Mozilla has been pushing the capabilities of the web since the release of Firefox 1.0 in 2004 shook up the desktop web browser market, at that point stagnating under Internet Explorer's stewardship.

Part of Surman's confidence that web technologies will evolve to meet the needs of mobile stems from improvements to web standards over the past 10 years, whether that is technologies such as AJAX making websites and apps feel far more responsive or HTML5 adding support for video playback without web plug-ins, such as Adobe Flash.

"Go back to the late 1990s or even the early 2000s, you couldn't put a video inside of a web page or do a lot of interactive animation. Pre-AJAX you couldn't even most of what Gmail can do today.

"Back then the capabilities didn't exist on the web to do what Flash did. Now Adobe has recognised that HTML5 has pretty much won the web and can do all it needs to do. We're along the same sort of trajectory with mobile."
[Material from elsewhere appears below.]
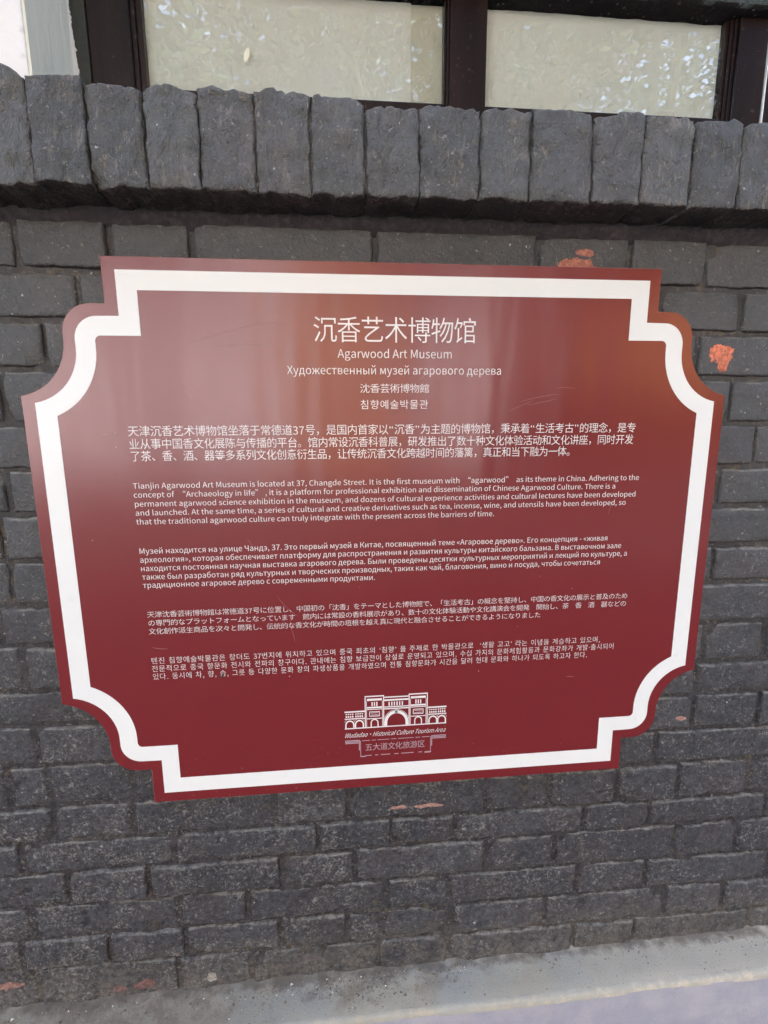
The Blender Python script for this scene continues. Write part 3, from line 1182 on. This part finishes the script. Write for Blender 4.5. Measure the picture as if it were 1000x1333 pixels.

Ultimately, Surman believes that it is the openness of the web — the ability for almost anyone to set up a web site or app and for others to access it — that will win out over the walled gardens of Android's and iOS app stores.

"The web has been successful because it's open, because it's a shared resource, anybody can throw up a URL and if they've got an idea for a business or a piece of art, they can reach the whole world," he said.

"Mobile doesn't work like that. In mobile if I want to get an app out there I go through the Play or the Apple Store, and there's a gatekeeper. There's a single point of approval.

"We've gone from what is effectively the most open and democratic distribution system in the history of humanity, the URL, to a place where there are two stores.

"That's a pretty big change. If you look at the core open distribution system of the web it's been great for the economy and created billions or trillions of dollars of new wealth.

"We think that that open shared resource that is the web is what people will want in mobile eventually, but also what is needed for mobile to continue to generate the wealth and innovation we've seen in the web for its first 20 years."